In the code below I'd like to call task1 and task2 but WITHOUT expecting returns from these methods, is it possible?

import asyncio
async def say(something, delay):
  await asyncio.sleep(delay)
  print(something)

loop = asyncio.get_event_loop()
task1 = loop.create_task(say('hi', 1))
task2 = loop.create_task(say('hoi', 2))
loop.run_until_complete(asyncio.gather(task1, task2))

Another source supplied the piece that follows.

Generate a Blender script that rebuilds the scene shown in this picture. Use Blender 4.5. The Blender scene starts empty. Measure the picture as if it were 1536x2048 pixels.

I would like to process something from a queue that gets to the main in a while loop, without waiting, because I do not need to return the functions, for example, a pseudo code:

import asyncio
async def say(something, delay):
  await asyncio.sleep(delay)
  print(something)

def main():
    while True:
        # search for database news
        # call say asynchronous, but I do not need any return, I just want you to do anything, independent
        time.sleep(1)

1 Answers

3
Mikhail Gerasimov On

If I understood you correctly, what you want you already have when you create task. Created task will be executed "in background": you don't have to await for it.

import asyncio


async def say(something, delay):
  await asyncio.sleep(delay)
  print(something)


async def main():
    # run tasks without awaiting for their results
    for i in range(5):
        asyncio.create_task(say(i, i))

    # do something while tasks running "in background"
    while True:
        print('Do something different')
        await asyncio.sleep(1)


asyncio.run(main())

Result:

Do something different
0
Do something different
1
2
Do something different
3
Do something different
4
Do something different
Do something different
Do something different
Do something different